La ACU en consecuencia, adquirió vida plena, pensamiento y propósito propios, que escapaban a cualquier intento de control o manipulación, no sólo de las autoridades y los organismos represores, sino también de los partidos políticos que actuaban en la total clandestinidad. El nivel de autonomía de la ACU fue la clave de su éxito y enorme capacidad de trabajo. Sin duda es una experiencia de la cual puede aprenderse mucho en materia de organización social: participación, transparencia, democracia interna, total pluralismo dentro de la multiplicidad de corrientes que rechazaban el imperio de la dictadura militar. Poco podían sacar con perseguir, prohibir, amenazar o sancionar a los dirigentes: los talleres seguían funcionando, pese a todas las medidas que tomaran los represores.

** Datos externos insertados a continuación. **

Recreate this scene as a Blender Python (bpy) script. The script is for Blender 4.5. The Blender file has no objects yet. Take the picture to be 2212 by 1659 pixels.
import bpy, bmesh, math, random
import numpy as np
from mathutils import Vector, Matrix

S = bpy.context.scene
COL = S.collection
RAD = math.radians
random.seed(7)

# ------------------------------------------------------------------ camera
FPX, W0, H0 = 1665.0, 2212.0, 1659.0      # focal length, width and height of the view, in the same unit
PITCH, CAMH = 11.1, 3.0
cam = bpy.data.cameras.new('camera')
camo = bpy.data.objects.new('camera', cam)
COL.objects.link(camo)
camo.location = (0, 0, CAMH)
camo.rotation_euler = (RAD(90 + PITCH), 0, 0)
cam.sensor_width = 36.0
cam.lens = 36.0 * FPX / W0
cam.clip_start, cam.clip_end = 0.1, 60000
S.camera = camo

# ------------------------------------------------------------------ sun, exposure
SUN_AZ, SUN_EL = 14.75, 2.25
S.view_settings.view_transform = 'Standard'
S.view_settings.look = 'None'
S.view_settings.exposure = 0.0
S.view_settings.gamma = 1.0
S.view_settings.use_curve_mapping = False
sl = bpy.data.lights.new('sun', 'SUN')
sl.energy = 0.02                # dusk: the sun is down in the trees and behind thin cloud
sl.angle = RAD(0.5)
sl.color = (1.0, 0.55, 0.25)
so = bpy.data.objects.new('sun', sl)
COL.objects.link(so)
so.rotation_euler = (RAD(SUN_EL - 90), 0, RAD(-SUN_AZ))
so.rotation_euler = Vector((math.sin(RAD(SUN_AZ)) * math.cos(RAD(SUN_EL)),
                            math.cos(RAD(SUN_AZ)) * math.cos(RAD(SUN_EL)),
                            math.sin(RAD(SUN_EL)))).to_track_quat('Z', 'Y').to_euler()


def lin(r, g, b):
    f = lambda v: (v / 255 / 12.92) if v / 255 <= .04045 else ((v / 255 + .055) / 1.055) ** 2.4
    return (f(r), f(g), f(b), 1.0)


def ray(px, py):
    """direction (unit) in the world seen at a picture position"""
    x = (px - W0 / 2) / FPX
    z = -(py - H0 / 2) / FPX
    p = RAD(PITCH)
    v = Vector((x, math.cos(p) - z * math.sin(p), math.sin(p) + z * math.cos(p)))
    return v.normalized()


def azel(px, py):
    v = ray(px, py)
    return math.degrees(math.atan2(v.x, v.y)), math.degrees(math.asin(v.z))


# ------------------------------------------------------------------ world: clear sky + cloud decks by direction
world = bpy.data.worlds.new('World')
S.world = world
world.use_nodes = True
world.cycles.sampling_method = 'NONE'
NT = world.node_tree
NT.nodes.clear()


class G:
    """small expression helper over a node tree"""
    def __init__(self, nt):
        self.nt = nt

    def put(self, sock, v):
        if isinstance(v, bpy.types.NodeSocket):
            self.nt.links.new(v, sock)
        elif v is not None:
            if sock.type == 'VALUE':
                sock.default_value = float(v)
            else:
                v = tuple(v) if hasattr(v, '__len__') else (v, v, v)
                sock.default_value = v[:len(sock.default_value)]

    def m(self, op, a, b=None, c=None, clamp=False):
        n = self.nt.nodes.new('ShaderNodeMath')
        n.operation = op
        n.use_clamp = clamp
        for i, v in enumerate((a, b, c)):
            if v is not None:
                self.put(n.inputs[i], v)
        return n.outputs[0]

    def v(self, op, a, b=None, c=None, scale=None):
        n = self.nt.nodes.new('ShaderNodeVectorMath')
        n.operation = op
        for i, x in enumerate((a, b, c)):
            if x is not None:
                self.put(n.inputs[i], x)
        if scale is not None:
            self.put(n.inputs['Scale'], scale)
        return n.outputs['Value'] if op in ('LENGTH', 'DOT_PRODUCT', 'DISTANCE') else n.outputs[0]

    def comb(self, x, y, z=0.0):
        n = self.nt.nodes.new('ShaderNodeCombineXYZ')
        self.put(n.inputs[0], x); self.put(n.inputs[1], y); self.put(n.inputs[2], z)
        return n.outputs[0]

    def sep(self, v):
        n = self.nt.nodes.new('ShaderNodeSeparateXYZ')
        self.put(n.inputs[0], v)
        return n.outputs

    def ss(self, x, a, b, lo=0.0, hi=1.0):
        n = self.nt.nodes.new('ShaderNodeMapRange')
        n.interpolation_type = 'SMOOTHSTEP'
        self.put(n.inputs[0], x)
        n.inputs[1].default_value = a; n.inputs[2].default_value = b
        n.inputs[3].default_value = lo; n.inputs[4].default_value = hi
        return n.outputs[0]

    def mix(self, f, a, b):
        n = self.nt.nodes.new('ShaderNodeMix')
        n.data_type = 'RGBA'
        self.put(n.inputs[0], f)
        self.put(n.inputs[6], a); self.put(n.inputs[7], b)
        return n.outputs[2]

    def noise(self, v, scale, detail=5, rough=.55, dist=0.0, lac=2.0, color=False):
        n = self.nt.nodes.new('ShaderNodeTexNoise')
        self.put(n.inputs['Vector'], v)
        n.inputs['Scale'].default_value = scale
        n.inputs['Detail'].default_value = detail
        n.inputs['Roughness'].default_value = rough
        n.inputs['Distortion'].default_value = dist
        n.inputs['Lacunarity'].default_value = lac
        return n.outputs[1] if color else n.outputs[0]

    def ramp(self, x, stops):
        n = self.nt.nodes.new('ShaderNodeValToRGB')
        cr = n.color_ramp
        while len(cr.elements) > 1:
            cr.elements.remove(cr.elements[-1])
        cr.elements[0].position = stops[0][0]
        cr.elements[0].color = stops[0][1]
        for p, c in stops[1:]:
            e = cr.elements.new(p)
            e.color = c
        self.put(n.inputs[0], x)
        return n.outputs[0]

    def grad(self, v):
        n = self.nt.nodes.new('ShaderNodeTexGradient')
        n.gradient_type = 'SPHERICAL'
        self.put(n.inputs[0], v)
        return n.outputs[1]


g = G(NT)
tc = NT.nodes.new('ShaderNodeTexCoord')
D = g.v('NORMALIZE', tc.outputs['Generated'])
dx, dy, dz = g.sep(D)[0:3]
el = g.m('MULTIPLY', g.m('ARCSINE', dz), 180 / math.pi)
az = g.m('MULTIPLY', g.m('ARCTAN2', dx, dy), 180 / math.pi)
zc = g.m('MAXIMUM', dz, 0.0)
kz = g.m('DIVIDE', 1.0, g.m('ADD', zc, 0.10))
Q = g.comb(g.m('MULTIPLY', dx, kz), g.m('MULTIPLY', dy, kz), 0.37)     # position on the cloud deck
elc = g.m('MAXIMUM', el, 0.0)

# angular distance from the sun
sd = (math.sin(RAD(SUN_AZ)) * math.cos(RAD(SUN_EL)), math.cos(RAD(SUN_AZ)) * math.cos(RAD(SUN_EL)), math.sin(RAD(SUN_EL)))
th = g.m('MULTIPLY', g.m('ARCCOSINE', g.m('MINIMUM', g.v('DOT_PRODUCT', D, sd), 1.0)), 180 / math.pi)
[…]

Este sentimiento que conozco de primera mano por mi participación en la historia de la ACU, el documental me lo ha hecho vivir de manera notablemente condensada. Es un mérito tremendo. Lo que aprendí en esa época, me ha servido -me sirve- hoy en día. En la ACU aprendí a luchar junto a otros, notablemente distintos, en pos de un ideal democrático común; aprendí a escuchar, respetar, meditar, argumentar, convencer o dejarme convencer. A valorar al otro por encima de cualquier restricción externa o interna, menos aún prejuicios o mera ignorancia.

Cuando cada día miro, consternado, a mi país arrasado por los intereses económicos, la codicia, la ambición extrema, el egoísmo abierto o solapado, el consumismo, el arribismo y el desprecio por toda auténtica manifestación de pensamiento y creación, concluyo que en esa época terrible, dominada por un terrorismo de estado sin límites, supimos ser dignos creadores, luchadores verdaderos, honestos con nuestros sueños, libres en plenitud. Felices, habría que agregar. Como cuando hicimos esa ronda gigante en Isla Negra (maravillosa imagen que muestra este documental) celebrando a Neruda: estábamos felices. Lo recuerdo y el corazón quieres subírseme a la boca.

Y quisiera soñar que podamos hacerlo de nuevo. Gracias, Osvaldo Rodríguez.